What’s more important than getting homework done?
The answer to this is your relationship with your child. The connection you have with your child is more important than their schoolwork, regardless of their age or grade level. Before you start talking about how competitive the world is or calling me crazy, keep reading.
First of all, schoolwork is definitely important. I’d never tell you to stop having your child do homework or to pull them out of school. However, there’s more to your relationship with your children than getting them to do homework and to study for tests. There’s a fine line between helping them and encouraging them with their schoolwork, and making school the focus of your relationship to the detriment of everything else.
I know that there’s a lot of homework to do. And I know you want your child to do a good job, put forth his best effort, and get good grades. There’s nothing wrong with this. But when it becomes the sole focus of conversations, you’ve become another teacher in your child’s life and not their parent. It can cause a lot of unnecessary strain, tension, and arguing. It also sends the message to your child that the only thing that matters to you is doing well in school. As a part of that lesson, children learn that the way to earn your love is to do well in school.
Ask these question of yourself: What do you want the focus of your relationship with your child to be? Connection, love, enjoying each other’s company… or homework? What memories do you want your child to carry with them into adulthood? Fighting with you over writing an essay? Or time spent bonding, laughing, talking, and enjoying each others’ company?

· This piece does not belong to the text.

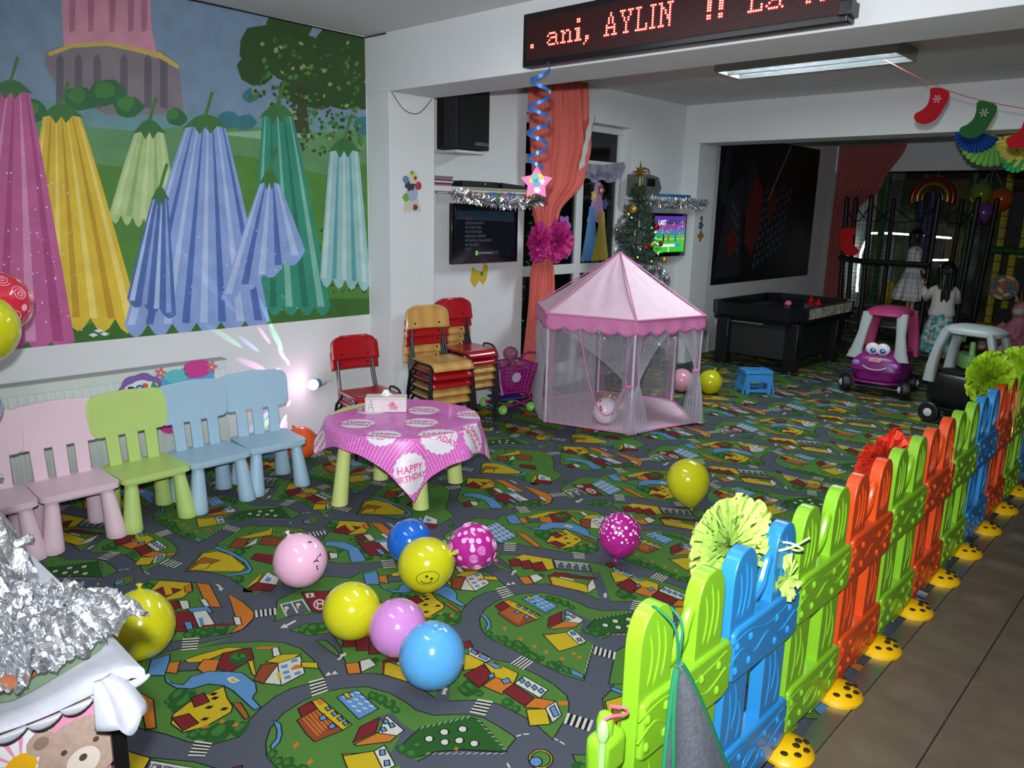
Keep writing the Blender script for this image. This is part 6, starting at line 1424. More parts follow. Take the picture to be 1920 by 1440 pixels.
b.build('stand', blk, E_)
tn = MB(); P = []
for i in range(60): t = i/59; z = .75+(1.72-.75)*t; a = -PI/2+.1+t*6.0; r = trad(z)*1.0; P.append((max(TX.x+r*math.cos(a), XW+.03), TX.y+r*math.sin(a), z))
tinsel(tn, P, .05, 2600, sil, 5); o = tn.build('tinsel_garland', smooth=0); tag(o, 'silver tinsel garland spiralling around the Christmas tree', 'tinsel')
gold = mat('gold_metal', (206, 170, 70), .25, .9)
S_ = empty('tree_topper', (TX.x+.0, TX.y, HT)); tag(S_, 'gold pointed star on the very top of the Christmas tree', 'star')
F_ = frame((0, 0, .12), (math.sin(yaw+.35)*.0+.8, .6, 0), (0, 0, 1)); b = MB(); pts = []
for i in range(16): a = PI/2+2*PI*i/16; r = (.115 if i == 0 else .085 if i % 4 == 0 else .066) if i % 2 == 0 else .032; pts.append((r*math.cos(a), r*math.sin(a)))
vs_ = [(p[0], p[1], 0) for p in pts]+[(0, 0, .02), (0, 0, -.02)]; b.add(vs_, [(i, (i+1) % 16, 16) for i in range(16)]+[((i+1) % 16, i, 17) for i in range(16)], None, F_); b.build('star', gold, S_, smooth=0)
b = MB(); b.lathe([(.014, -.03), (.011, .03), (.005, .1)], 12); b.build('stem', gold, S_)
bc = [('red', (170, 16, 24)), ('gold', (206, 160, 60)), ('lilac', (176, 130, 190)), ('silver', (190, 192, 200))]
for i, (az, z, ci, r) in enumerate(((-1.3, 1.78, 1, .04), (.2, 1.62, 0, .032), (-.3, 1.45, 1, .028), (.5, 1.30, 1, .026), (-1.2, 1.26, 0, .030), (-.6, 1.42, 0, .022), (.35, 1.12, 2, .034), (-.4, 1.02, 2, .036), (-1.5, 1.05, 3, .026), (.6, .98, 1, .030), (-.95, 1.12, 1, .024), (.85, 1.45, 0, .028), (.1, .88, 0, .032), (.75, .78, 0, .038), (-.1, 1.22, 2, .020), (.95, 1.05, 3, .024))):
    rr = trad(z)+.02; B = empty('bauble', (TX.x+rr*math.cos(az), TX.y+rr*math.sin(az), z)); nm, c = bc[ci]
    tag(B, 'shiny %s bauble hanging %s on the Christmas tree' % (nm, ('at its crown on the left', 'just under the crown', 'high in front', 'high in the centre', 'mid height right', 'mid height left', 'left of the upper tinsel', 'mid right, lower', 'low in front', 'low left of centre', 'low far left', 'low far right', 'in the left middle', 'upper far right', 'lowest in front', 'lowest right', 'small, in the centre', 'small, far right')[i]), 'bauble', 'baubles on the Christmas tree')
    MB().ball((0, 0, 0), r, n=16, k=10).build('ball', mat('bauble_'+nm, c, .15, .7), B); MB().cyl((0, 0, r*.9), (0, 0, r*1.25), r*.22, n=8).build('cap', gold, B)
LS = empty('fairy_lights', (TX.x, TX.y, 0)); tag(LS, 'string of green, amber and white fairy lights wound round the tree', 'fairy lights')
for i in range(46):
    z = .5+1.3*g.random(); a = -1.9+3.4*g.random(); r = trad(z)+.01; c = [('green', (60, 255, 110)), ('amber', (255, 170, 40)), ('white', (255, 250, 235)), ('green', (60, 255, 110))][i % 4]
    MB().ball((r*math.cos(a), r*math.sin(a), z), .0065, n=6, k=4).build('bulb', mat('fairy_'+c[0], c[1], .4, emit=9), LS)
b = MB(); P = []
for i in range(90): t = i/89; z = .5+1.3*t; a = t*40; r = trad(z)*.9; P.append((max(r*math.cos(a), -.4), r*math.sin(a), z))
b.tube(P, .0018, 4); b.build('wire', blk, LS)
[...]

If you’re already in this trap, it’s easy to get out of. If you find that all your interactions revolve around schoolwork, make a point to talk about other topics. Maybe it’s time to take a break from studying and go do something fun together. My favorite way to think about this is ask yourself what memories you would like to have framed in your family photo album and then spend as much time as you can doing those things. I’m guessing fighting over homework is not one of those things!

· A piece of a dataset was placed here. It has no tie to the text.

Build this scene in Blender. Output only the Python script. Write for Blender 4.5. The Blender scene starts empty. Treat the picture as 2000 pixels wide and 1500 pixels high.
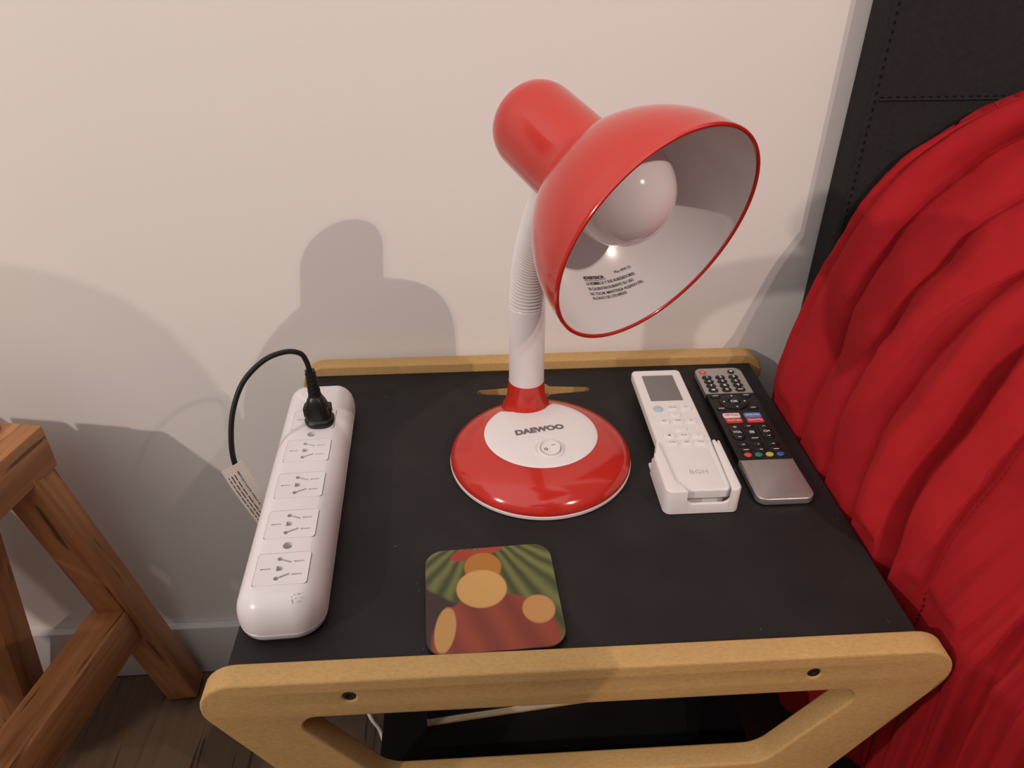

One other important question to think about is who feels the responsibility for getting the work done? If you find that you are feeling more responsibility for your child’s assignments than they do, maybe it’s time to take a step back. Yes, your child might get a bad grade, but they will learn from the natural consequences of not doing work. This has to happen at some point! Do you really want to be that parent who lives in your child’s dorm room to make sure they do well in college?
It’s okay to step back. They will learn from these consequences. They will learn to be responsible and find success. It feels backwards, but the best thing you can do as a parent is not to make sure your child gets their work done by any means necessary. Instead, the best thing you can do is make your priority building a strong relationship with them, and let them learn responsibility for their own work.